Writing the Sixth Sense
Someone on a Facebook thread today asked about how to cultivate her psychic powers, as a way of connecting to her ethnic heritage.
I felt compelled to pipe in since, as readers of Leaving India know, my great-great-grandfather Motiram (at left) was reputed to be psychic.
At the risk of sounding woo-woo to some people, I’ll say that in writing intimately about my long-gone ancestors, I found it extremely helpful to develop my own spiritual relationships and connections. So I said:
For me, writing really helps the most. Keeping a dream journal. Writing questions just before sleep, then being ready to write answers if they are present when I wake up. Nurturing my imaginative space with images, metaphors, beauty, experiences in nature, art. Developing a personal metaphorical language so that I know what stuff “means” to me. Like, if you know a certain color resonates — or images, or gems, or a tarot image — try carrying it around or wearing it or looking at it every day for a week/month — inviting it in and getting to know it. What happens if I wear red every day for a month, what energies shift around me? Or blue? Taking notes/noticing that sixth-sense level of reality as much of the time as I can. Squinting, peeking, peering, opening my eyes (+ 3rd eye) to see what others don’t see/say.

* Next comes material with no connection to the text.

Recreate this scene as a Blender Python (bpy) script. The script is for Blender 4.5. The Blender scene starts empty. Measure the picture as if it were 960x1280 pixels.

Writing is a psychic power, after all. So is art-making. Care-taking. Loving.
Activism, too. Later this week, I’m teaching a writing workshop as part of a five-day camp for young South Asian American activists. We’ll work on cultivating the sixth sense: Seeing what others can’t or won’t see. Developing the resilience to keep on looking, witnessing, speaking out. Learning to articulate a new vision. Scrying into the future, toward a better world that we believe can exist, with our own earnest vision.
I think that’s better than all of Bruce Wayne’s paramilitary-industrial-complex “superpowers.”